こ

グラン・ブルー完全版 -デジタル・レストア・バージョン-のこのレビュー・感想・評価

3.7
海という別世界の魅力に取り憑かれてしまった2人の男の物語。しかし愛してやまないその世界の美しさを享受するには、生命の危険を冒す必要があることに、彼らは苦悩を感じていた。

海への愛と恐怖はまさに表裏一体。自身の世界に没頭することに計り知れない苦しみを感じていた彼らは、自らその命を差し出すことで心から海を愛そうとした。

陸では生きられない、海でなくては生を100%享受できない彼らはまさしく魚のようだった。彼ら3人の人間関係や、それを取り巻く人々の動きはまさに彼らが陸という世界での生きにくさを体現していたのかもしれない。

一見傲慢で強気に見えるエンゾが誰よりも人間味に溢れていたと思う。彼も少年時代より海という世界を心から愛していたはずだ。それがいつの間にか、親友とのプライドをかけた勝負の戦場と化していたことに違和感を感じていた。

そして勝負に負け続けたことにより、自身の存在意義が信じられなくなり、海への価値観が歪んでいくことに対する自己嫌悪が見受けられた。

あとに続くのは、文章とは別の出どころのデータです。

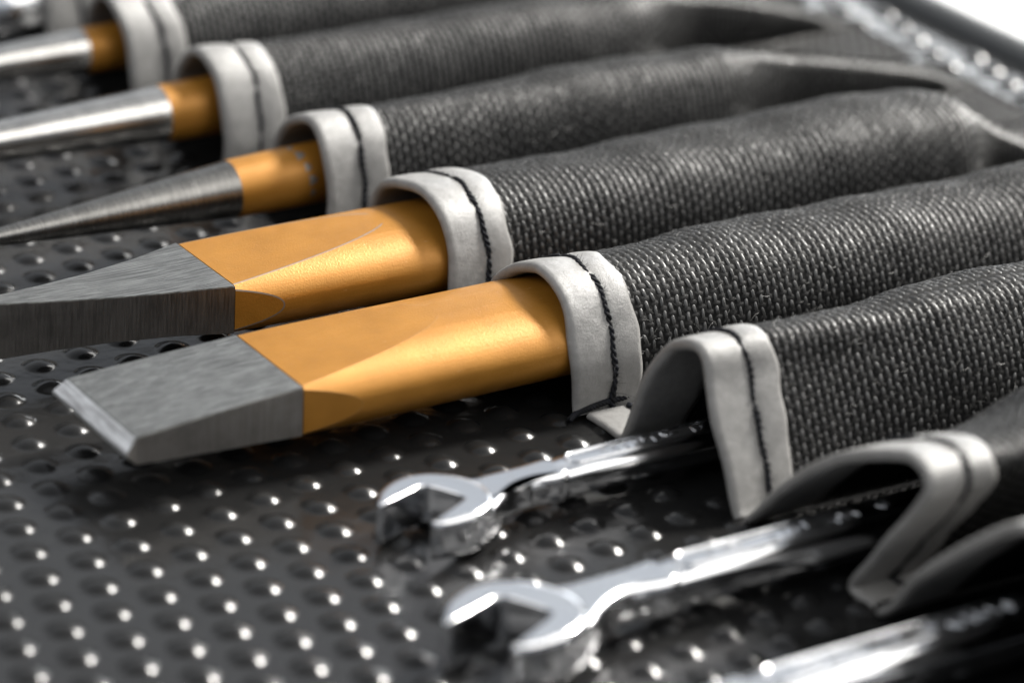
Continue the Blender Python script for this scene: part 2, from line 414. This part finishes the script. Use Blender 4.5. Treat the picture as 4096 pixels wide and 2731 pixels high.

自分が劣等感を感じることよりも、その原因が愛してやまない海という世界であることの方が、彼にとっては苦しかったのかもしれない。

そしてそのエンゾに触発されたのがジャック。ダイビング勝負をきっかけに、彼は無意識のうちに親友の海への愛情を歪ませてしまったことに気づく。エンゾを海中まで見送った瞬間に、彼もまた根本の価値観、真に望む生き方がエンゾと全く同様であることを悟る。

ジャックが天井から浸水している幻覚を見た際に、彼が本当恐怖に感じていたのは浸水による窒息死ではなく、愛する海に恐怖心を覚えてしまっているというその事実に対してである。

男がロマンに体と命を捧げたととるか、魅惑的な世界に狂わされていったととるかは人次第。恐怖と向き合いつつ世界を愛するよりも、その恐怖をいっそ無くすことで永遠に世界に没入するという選択肢は、計り知れない信念の強さ。

陸ではどこがぎこちなく見えた2人が、水中でシャンパンを飲むシーンが1番イキイキとしていた。それが2人の生き方の結論そのものだろう。